Task prompt:
Your task is to filter the data below down to the lines holding "scene".

Supplied information:

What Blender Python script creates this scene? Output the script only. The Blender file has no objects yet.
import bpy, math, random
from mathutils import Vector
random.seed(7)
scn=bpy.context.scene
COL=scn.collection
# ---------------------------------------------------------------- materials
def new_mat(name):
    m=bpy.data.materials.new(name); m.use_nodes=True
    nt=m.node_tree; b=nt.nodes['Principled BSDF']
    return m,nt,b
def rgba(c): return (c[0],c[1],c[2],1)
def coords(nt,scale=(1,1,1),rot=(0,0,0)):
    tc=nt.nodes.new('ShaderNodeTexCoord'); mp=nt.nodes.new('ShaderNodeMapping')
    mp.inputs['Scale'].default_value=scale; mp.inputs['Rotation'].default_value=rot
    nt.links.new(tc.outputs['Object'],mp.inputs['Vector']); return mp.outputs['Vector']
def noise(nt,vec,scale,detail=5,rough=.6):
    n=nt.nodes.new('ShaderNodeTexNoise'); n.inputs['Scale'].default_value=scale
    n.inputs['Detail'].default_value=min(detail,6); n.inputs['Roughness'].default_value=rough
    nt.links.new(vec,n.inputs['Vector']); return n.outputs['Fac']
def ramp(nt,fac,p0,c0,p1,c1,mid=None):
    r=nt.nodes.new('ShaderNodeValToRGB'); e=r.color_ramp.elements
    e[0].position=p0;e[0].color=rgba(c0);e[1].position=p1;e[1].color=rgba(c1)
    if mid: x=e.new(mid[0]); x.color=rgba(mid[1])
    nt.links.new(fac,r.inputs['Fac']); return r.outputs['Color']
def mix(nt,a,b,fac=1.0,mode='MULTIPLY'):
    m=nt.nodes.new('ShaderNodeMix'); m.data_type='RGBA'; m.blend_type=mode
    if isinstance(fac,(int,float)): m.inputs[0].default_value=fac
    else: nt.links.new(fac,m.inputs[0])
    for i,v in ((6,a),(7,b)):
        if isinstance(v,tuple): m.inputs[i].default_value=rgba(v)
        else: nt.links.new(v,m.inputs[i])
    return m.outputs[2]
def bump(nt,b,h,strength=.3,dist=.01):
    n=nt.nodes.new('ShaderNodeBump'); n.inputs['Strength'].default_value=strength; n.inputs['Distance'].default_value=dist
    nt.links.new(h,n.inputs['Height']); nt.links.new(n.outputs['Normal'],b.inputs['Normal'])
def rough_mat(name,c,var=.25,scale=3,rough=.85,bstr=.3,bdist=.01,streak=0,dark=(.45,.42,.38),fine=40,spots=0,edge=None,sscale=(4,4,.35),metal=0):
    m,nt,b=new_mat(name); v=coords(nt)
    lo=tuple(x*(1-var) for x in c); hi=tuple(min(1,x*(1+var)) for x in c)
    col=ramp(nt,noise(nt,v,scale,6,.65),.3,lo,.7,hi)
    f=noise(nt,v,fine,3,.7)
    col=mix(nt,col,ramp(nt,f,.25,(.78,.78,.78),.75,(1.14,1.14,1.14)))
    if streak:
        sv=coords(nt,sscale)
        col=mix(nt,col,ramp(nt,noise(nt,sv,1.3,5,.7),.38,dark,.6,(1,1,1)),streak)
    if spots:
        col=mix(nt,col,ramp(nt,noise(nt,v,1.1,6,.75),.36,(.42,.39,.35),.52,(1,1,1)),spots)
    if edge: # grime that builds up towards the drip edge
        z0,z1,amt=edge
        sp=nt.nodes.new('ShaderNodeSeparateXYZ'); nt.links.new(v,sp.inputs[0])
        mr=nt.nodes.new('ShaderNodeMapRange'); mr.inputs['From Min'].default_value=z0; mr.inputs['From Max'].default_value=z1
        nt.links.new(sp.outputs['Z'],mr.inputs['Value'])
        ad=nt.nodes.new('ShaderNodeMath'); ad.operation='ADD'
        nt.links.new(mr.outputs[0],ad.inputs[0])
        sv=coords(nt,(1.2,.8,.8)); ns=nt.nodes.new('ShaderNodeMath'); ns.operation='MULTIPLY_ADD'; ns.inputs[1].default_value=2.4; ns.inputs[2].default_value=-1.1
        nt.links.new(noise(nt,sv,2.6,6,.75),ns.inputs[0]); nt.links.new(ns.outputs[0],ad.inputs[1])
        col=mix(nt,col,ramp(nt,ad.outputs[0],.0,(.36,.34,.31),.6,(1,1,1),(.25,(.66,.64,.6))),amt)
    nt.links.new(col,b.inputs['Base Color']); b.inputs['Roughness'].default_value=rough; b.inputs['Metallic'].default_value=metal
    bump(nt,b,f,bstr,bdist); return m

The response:
What Blender Python script creates this scene? Output the script only. The Blender file has no objects yet.
scn=bpy.context.scene